You wouldn't think mindfulness and gratitude would be major points of conversation when talking to the singer of a punk band, but that's exactly what you get from James Snyder of Philadelphia's Beach Slang.
"Last night was a Tuesday. We played a town we'd never been to before, and the room was full," he says. "These are people that are gonna have to go to work tomorrow—not because they love customer service or they want to be doing accounting or something. And here I get to wake up tomorrow, kind of whenever I want to, and I get to play my guitar for a bunch of new friends I'll make in this next city. I have no room to be anything but really sincere in my gratitude for the thing I get to do."
The 40-year-old singer was steeped in the small-club, small-crowd DIY scene while playing in the '90s pop-punk band Weston for over a decade. After the group dissolved in 2001 Snyder resigned to do music as more of a hobby than a paying gig, and took a day job. It was only after a friend, future Beach Slang drummer JP Flexner, urged him to expand on his homemade recordings that Snyder fleshed out the tracks, and found himself with a brand-new band.

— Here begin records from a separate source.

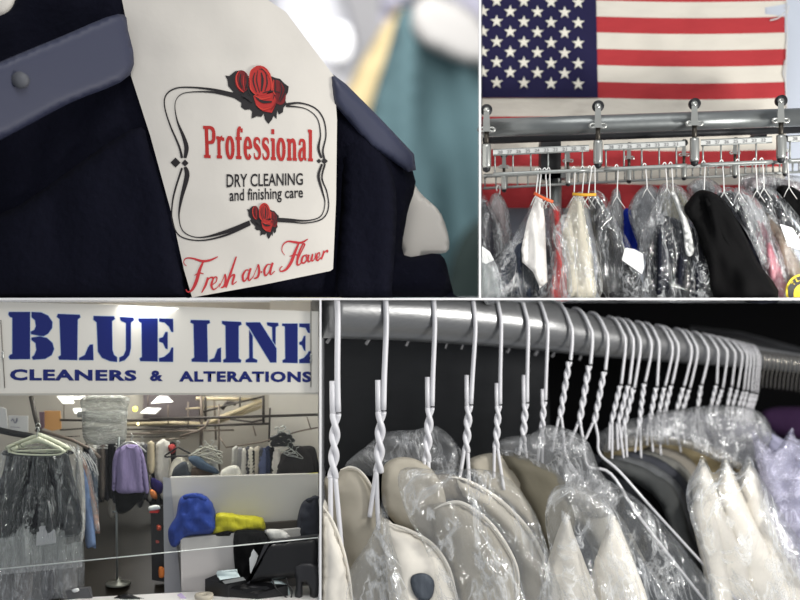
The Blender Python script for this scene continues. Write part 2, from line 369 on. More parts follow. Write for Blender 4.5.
S_('n', .70, [([(.17, 0), (.17, XH)], .18), sb(0, .33), sb(0, .2, XH-.035), ([(.22, .5), (.32, .63), (.45, .62), (.52, .48), (.52, .0)], [.06, .09, .14, .18, .18]), sb(.38, .68)])
S_('a', .60, [([(.1, .5), (.14, .63), (.28, .66), (.4, .6), (.41, .45), (.41, .08)], [.12, .1, .08, .14, .18, .18]), ([(.41, .06), (.56, .04)], .07), ([(.4, .4), (.22, .36), (.1, .22), (.14, .06), (.28, .04), (.4, .14)], [.05, .1, .17, .13, .08, .05])])
S_('l', .34, [([(.17, 0), (.17, 1)], .18), sb(0, .34), sb(0, .2, .965)])
def slab_text(b, txt, M, gap=.06, mi=0):
    tot = sum(SL[c][0]+gap for c in txt)-gap; x = 0
    for c in txt:
        w, ms = SL[c]
        for pts, ww in ms: b.ribbon([((x+px), 1-py) for px, py in pts], [q*1.22 for q in ww] if isinstance(ww, (list, tuple)) else ww*1.22, lambda u, v, off=0: M(u/tot, v, off), mi, 3)
        x += w+gap
b = B(); slab_text(b, 'Professional', quadmap((203, 126), (313, 130), (313, 161), (204, 157.5), T)); part(cv, 'red_lettering', b, redi)
b = B(); type_flat(b, 'DRY CLEANING', quadmap((226.5, 174), (303, 173), (303, 185), (226.5, 187.5), T), bold=0.012)
type_flat(b, 'and finishing care', quadmap((229.5, 189), (303, 186.5), (303, 201), (229.5, 205), T), bold=0.012); part(cv, 'black_lettering', b, ink)
b = B(); Z = lambda u, v, off=0: T(180+u/5, 225+v/5, off)
for pts, w in [([(32, 205), (18, 188), (28, 168), (60, 166), (110, 180), (150, 176), (190, 158)], [3, 3, 4, 6, 9, 8, 3]), ([(118, 180), (98, 225), (82, 280), (62, 322), (40, 335), (30, 322)], [6, 11, 13, 10, 5, 4]), ([(72, 252), (95, 240), (118, 244)], [2, 5, 3]),
               ([(108, 338), (128, 300), (140, 262)], [4, 9, 8]), ([(128, 300), (145, 268), (162, 262), (166, 272)], [3, 4, 7, 6]),
               ([(160, 300), (180, 284), (184, 262), (170, 264), (157, 298), (166, 322), (186, 312), (200, 292)], [3, 4, 5, 5, 9, 6, 3, 3]),
               ([(196, 310), (216, 268), (226, 246), (228, 280), (220, 306), (204, 314)], [3, 3, 5, 9, 8, 4]), ([(228, 312), (252, 244), (278, 168), (282, 158)], [10, 9, 6, 3]), ([(240, 282), (258, 254), (272, 250), (264, 280), (262, 298), (284, 282)], [3, 4, 8, 8, 4, 3]),
               ([(348, 226), (330, 226), (314, 252), (318, 280), (332, 270), (352, 224)], [3, 5, 9, 7, 4, 4]), ([(354, 216), (342, 256), (346, 278), (366, 258)], [8, 9, 5, 3]), ([(364, 264), (384, 216), (392, 198), (396, 232), (388, 260), (370, 268)], [3, 3, 5, 9, 8, 4]),
               ([(456, 198), (438, 198), (422, 224), (426, 252), (440, 242), (460, 200)], [3, 5, 9, 7, 4, 4]), ([(464, 188), (452, 226), (454, 248), (474, 230)], [8, 9, 5, 3]), ([(404, 234), (410, 236)], [7, 7]),
               ([(524, 150), (510, 128), (516, 98), (540, 82), (575, 86), (608, 88), (640, 70)], [2, 3, 4, 6, 9, 8, 3]), ([(596, 88), (578, 128), (556, 185), (530, 222), (504, 232), (500, 218), (512, 206)], [6, 10, 12, 9, 5, 4, 3]), ([(548, 158), (572, 148), (596, 152)], [2, 5, 3]),
               ([(584, 190), (604, 140), (624, 98), (612, 100), (592, 150), (586, 196), (600, 196), (612, 176)], [3, 4, 5, 5, 8, 8, 4, 3]), ([(628, 150), (614, 160), (608, 184), (620, 190), (634, 172), (630, 150), (642, 152)], [4, 7, 8, 6, 5, 4, 3]),
               ([(646, 148), (640, 168), (642, 184), (654, 176), (664, 144), (658, 170), (662, 180), (674, 166), (680, 140)], [5, 8, 6, 3, 5, 8, 5, 3, 4]), ([(686, 166), (698, 154), (698, 138), (688, 144), (682, 164), (688, 178), (704, 162)], [3, 3, 4, 5, 8, 6, 3]),
               ([(706, 172), (716, 146), (720, 128)], [6, 7, 5]), ([(714, 150), (726, 134), (738, 128), (736, 138)], [3, 4, 7, 5])]:
    b.ribbon(pts, [x*1.3 for x in w], Z, n=5)
part(cv, 'red_script', b, scr)
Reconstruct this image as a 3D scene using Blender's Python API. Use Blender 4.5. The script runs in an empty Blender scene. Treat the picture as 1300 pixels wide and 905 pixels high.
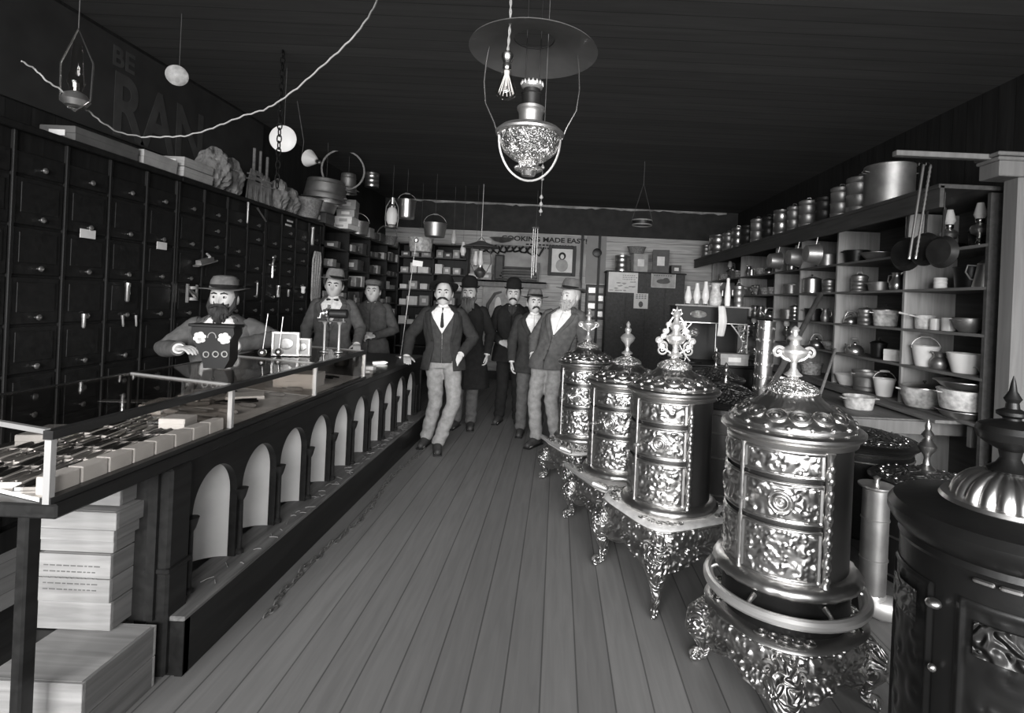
LW1,LW2,LW3,LW4,EXPO=38,38,12,5200,0.08
import bpy, math, random
from math import sin, cos, pi, exp, sqrt, atan2, radians
from mathutils import Vector, Matrix
random.seed(7)
COL = bpy.context.scene.collection
F, PX, PY, ROLL, EYE = 680.0, 708.0, 383.0, 0.045, 1.53

def at(px, py, Y):
    """world point at distance Y down the room for a spot measured on the photograph"""
    dx, dy = px-PX, py-PY
    return Vector((Y*(dx+ROLL*dy)/F, Y, EYE-Y*(dy-ROLL*dx)/F))

# ------------------------------------------------------------------ mesh builder
class MB:
    def __init__(s): s.v=[]; s.f=[]
    def add(s, vs, fs, M=None):
        o=len(s.v)
        s.v += [tuple(M@Vector(p)) for p in vs] if M is not None else [tuple(p) for p in vs]
        s.f += [tuple(i+o for i in f) for f in fs]
        return s
    def box(s, c, d, rz=0, M=None, bev=0.0):
        x,y,z=[k/2 for k in d]
        T=Matrix.Translation(Vector(c))@Matrix.Rotation(rz,4,'Z')
        if M is not None: T=M@T
        b=min(bev,x*.8,y*.8,z*.8)
        if b<=0:
            vs=[(i*x,j*y,k*z) for i in(-1,1) for j in(-1,1) for k in(-1,1)]
            return s.add(vs,[(0,1,3,2),(4,6,7,5),(0,4,5,1),(2,3,7,6),(0,2,6,4),(1,5,7,3)],T)
        vs=[]; idx={}
        for i in(-1,1):
            for j in(-1,1):
                for k in(-1,1):
                    for a in range(3):
                        p=[i*(x-b),j*(y-b),k*(z-b)]; p[a]=[i*x,j*y,k*z][a]
                        idx[(i,j,k,a)]=len(vs); vs.append(tuple(p))
        fs=[]
        for a in range(3):
            for sg in(-1,1):
                o=[q for q in range(3) if q!=a]
                ring=[]
                for u,w in((-1,-1),(1,-1),(1,1),(-1,1)):
                    k=[0,0,0]; k[a]=sg; k[o[0]]=u; k[o[1]]=w
                    ring.append(idx[(k[0],k[1],k[2],a)])
                fs.append(tuple(ring))
        for a in range(3):
            o=[q for q in range(3) if q!=a]
            for u in(-1,1):
                for w in(-1,1):
                    q=[]
                    for sg,who in((-1,o[0]),(-1,o[1]),(1,o[1]),(1,o[0])):
                        k=[0,0,0]; k[a]=sg; k[o[0]]=u; k[o[1]]=w
                        q.append(idx[(k[0],k[1],k[2],who)])
                    fs.append(tuple(q))
        for i in(-1,1):
            for j in(-1,1):
                for k in(-1,1): fs.append((idx[(i,j,k,0)],idx[(i,j,k,1)],idx[(i,j,k,2)]))
        return s.add(vs,fs,T)
    def lathe(s, prof, n=24, c=(0,0,0), M=None, rf=None, a0=0, a1=2*pi, cap=True, sx=1, sy=1):
        full=abs(a1-a0-2*pi)<1e-6
        m=n if full else n+1
        vs=[];fs=[]
        for k,(r,z) in enumerate(prof):
            for i in range(m):
                a=a0+(a1-a0)*i/n
                rr=r+(rf(a,z,k) if rf else 0)
                vs.append((c[0]+rr*cos(a)*sx,c[1]+rr*sin(a)*sy,c[2]+z))
        for k in range(len(prof)-1):
            for i in range(n):
                j=(i+1)%m
                fs.append((k*m+i,k*m+j,(k+1)*m+j,(k+1)*m+i))
        if cap and full:
            if prof[0][0]>1e-4: fs.append(tuple(range(m))[::-1])
            if prof[-1][0]>1e-4: fs.append(tuple((len(prof)-1)*m+i for i in range(m)))
        return s.add(vs,fs,M)
    def tube(s, pts, r, n=8, closed=False, round_=False, M=None):
        pts=[Vector(p) for p in pts]; N=len(pts)
        R=list(r) if isinstance(r,(list,tuple)) else [r]*N
        if round_ and not closed:
            d0=(pts[0]-pts[1]).normalized(); d1=(pts[-1]-pts[-2]).normalized()
            h=[pts[0]+d0*R[0]*q for q in(.97,.8,.45)]; t=[pts[-1]+d1*R[-1]*q for q in(.45,.8,.97)]
            pts=h+pts+t; R=[R[0]*.24,R[0]*.6,R[0]*.89]+R+[R[-1]*.89,R[-1]*.6,R[-1]*.24]; N=len(pts)
        vs=[];fs=[]; up=None
        for i in range(N):
            if closed: d=pts[(i+1)%N]-pts[i-1]
            else: d=pts[min(i+1,N-1)]-pts[max(i-1,0)]
            if d.length<1e-9: d=Vector((0,0,1))
            d.normalize()
            if up is None:
                up=Vector((0,0,1)) if abs(d.z)<.9 else Vector((1,0,0))
            up=up-d*up.dot(d)
            if up.length<1e-5:
                up=Vector((1,0,0)) if abs(d.x)<.9 else Vector((0,1,0)); up=up-d*up.dot(d)
            up.normalize(); w=d.cross(up)
            for k in range(n):
                a=2*pi*k/n
                vs.append(pts[i]+(up*cos(a)+w*sin(a))*R[i])
        for i in range(N if closed else N-1):
            q=(i+1)%N
            for k in range(n):
                j=(k+1)%n
                fs.append((i*n+k,i*n+j,q*n+j,q*n+k))
        if not closed:
            fs.append(tuple(range(n))[::-1]); fs.append(tuple((N-1)*n+k for k in range(n)))
        return s.add(vs,fs,M)
    def ell(s, c, r, n=14, m=9, M=None, df=None):
        vs=[];fs=[]
        for k in range(m+1):
            t=pi*k/m
            for i in range(n):
                a=2*pi*i/n
                d=Vector((sin(t)*cos(a),sin(t)*sin(a),-cos(t)))
                q=1+(df(d) if df else 0)
                vs.append((c[0]+r[0]*d.x*q,c[1]+r[1]*d.y*q,c[2]+r[2]*d.z*q))
        for k in range(m):
            for i in range(n):
                j=(i+1)%n; fs.append((k*n+i,k*n+j,(k+1)*n+j,(k+1)*n+i))
        return s.add(vs,fs,M)
    def grid(s, fn, nu, nv, M=None, th=0):
        vs=[fn(i/nu,j/nv) for j in range(nv+1) for i in range(nu+1)]
        fs=[(j*(nu+1)+i,j*(nu+1)+i+1,(j+1)*(nu+1)+i+1,(j+1)*(nu+1)+i) for j in range(nv) for i in range(nu)]
        return s.add(vs,fs,M)
    def prism(s, poly, y0, y1, M=None):
        """polygon in XZ pushed along Y"""
        n=len(poly)
        vs=[(x,y0,z) for x,z in poly]+[(x,y1,z) for x,z in poly]
        fs=[tuple(range(n)),tuple(range(2*n-1,n-1,-1))]+[(i,i+n,(i+1)%n+n,(i+1)%n) for i in range(n)]
        return s.add(vs,fs,M)
    def mesh(s, name, mat, smooth=True, ang=35):
        me=bpy.data.meshes.new(name); me.from_pydata([tuple(v) for v in s.v],[],s.f)
        me.validate(); 
        if smooth:
            me.polygons.foreach_set('use_smooth',[True]*len(me.polygons))
            try: me.set_sharp_from_angle(angle=radians(ang))
            except Exception: pass
        if mat: me.materials.append(mat)
        me.update(); return me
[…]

Mixing the ramshackle bombast of the Replacements and the earnestness of early '90s emo—delivered via Snyder's Paul Westerberg-meets-Johnny Rzeznik sigh—the sound of Beach Slang is a hodgepodge of old and new. Last year saw the release of two raucous EPs that skyrocketed in popularity over the punk blogosphere, making the band the word-of-mouth Next Big (And Almost Too Good to Be True) Thing. They toured as openers for indie mainstays Cursive, played entire sets of Jawbreaker covers and made direct references to the Smiths in their songs.The drummer's even got a Screeching Weasel tattoo! What more could a punk kid ask for?
Beach Slang released its debut full-length, the excellently titled The Things We Do to Find People Who Feel Like Us, on Polyvinyl the day before Halloween, and the band's radical ascent is only increasing. In addition to being praised on the smaller sites and zines, Beach Slang is now enjoying favorable press from major outlets like Pitchfork and Rolling Stone.
When asked what might be at stake as the band's popularity increases, Snyder pauses.
"We're still in [control] enough that it's still intimate, but yeah, there's that fear," he says. "We come from basement shows and dives, so it's an active pursuit in my mind to not lose that connection and gratitude. I think the Replacements were a great example of that. They were playing these enormous places on their reunion tour but there was still that sort of small-club, imperfect brilliance to it. I just always want it to feel like that." CRIS LANKENAU.
SEE IT: Beach Slang plays Analog Cafe, 720 SE Hawthorne Blvd., with Lithuania, Worriers and Beach Party, on Wednesday, Nov. 11. 6:30 pm. $10 advance, $12 day of show. All ages.